The miniseries was originally shown on HBO, and was (I think) 100% financed by HBO.
The basic business case for making it was to drive subscriptions to HBO.
It did, secondarily, produce some revenue in the form of DVD sales.
Some HBO shows have also generated licensing fees when later shown on other networks, e.g. "Band of Brothers."
I would say licensing fees are second (in time) before DVD sales. Even if it was financed 100% as a halo project for HBO, I'm sure they had international licensing in mind. When there are top notch high end productions like these made for television, every public service channel or national television network in every contry on the earth wants to license it for their viewers.
These are halo-projects for the entire global tv-industry, like Carl Sagans
Cosmos.
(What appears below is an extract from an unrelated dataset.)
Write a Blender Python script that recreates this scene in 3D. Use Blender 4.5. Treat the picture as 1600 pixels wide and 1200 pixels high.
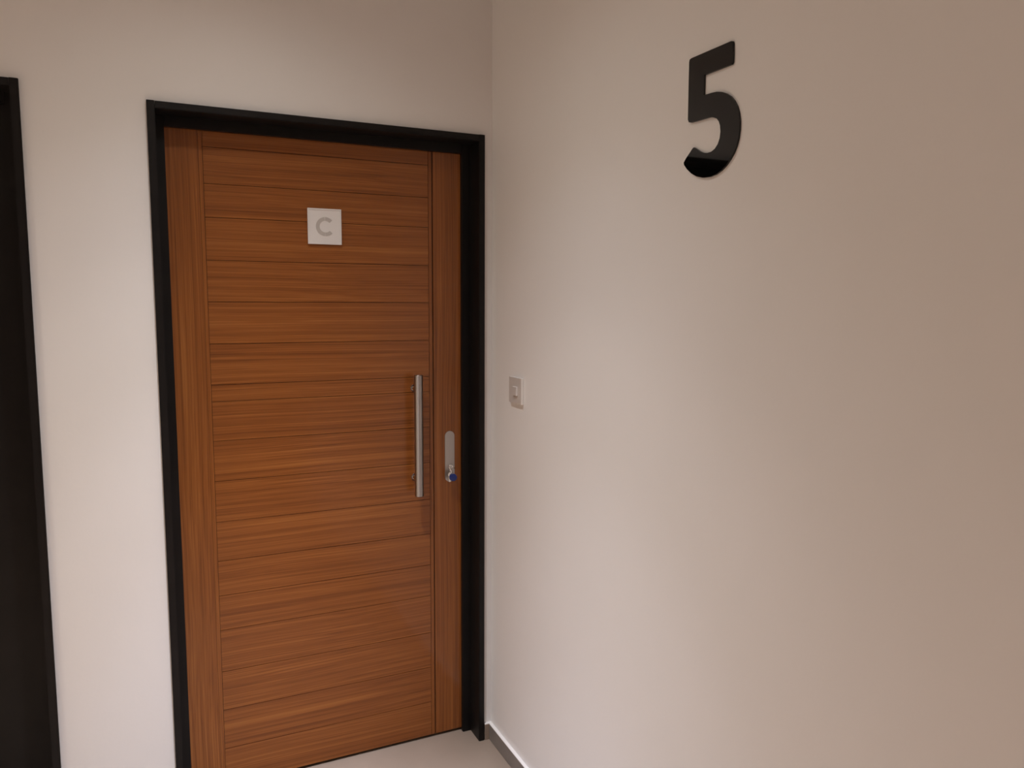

I remember both
Cosmos and
From the Earth to the Moon being broadcast in my country, and I come from Sweden, Europe. I don't remember the dates, but I think it was brodcast at the same time as in the US. Meaning licenses must've been sold before it was finished in the making. As soon as it had gone its way around the world on international tv, they sold it on DVD retail.
I have no figures for this series, but a general estimation is that international sales counts for at least fifty percent of sales total. Meaning, if HBO spent seventy million dollars on this thing and broke even domestically, anything on top of that would be pure profit, like licensing and DVD-sales. A low estimate is that they got the entire production financed on that alone.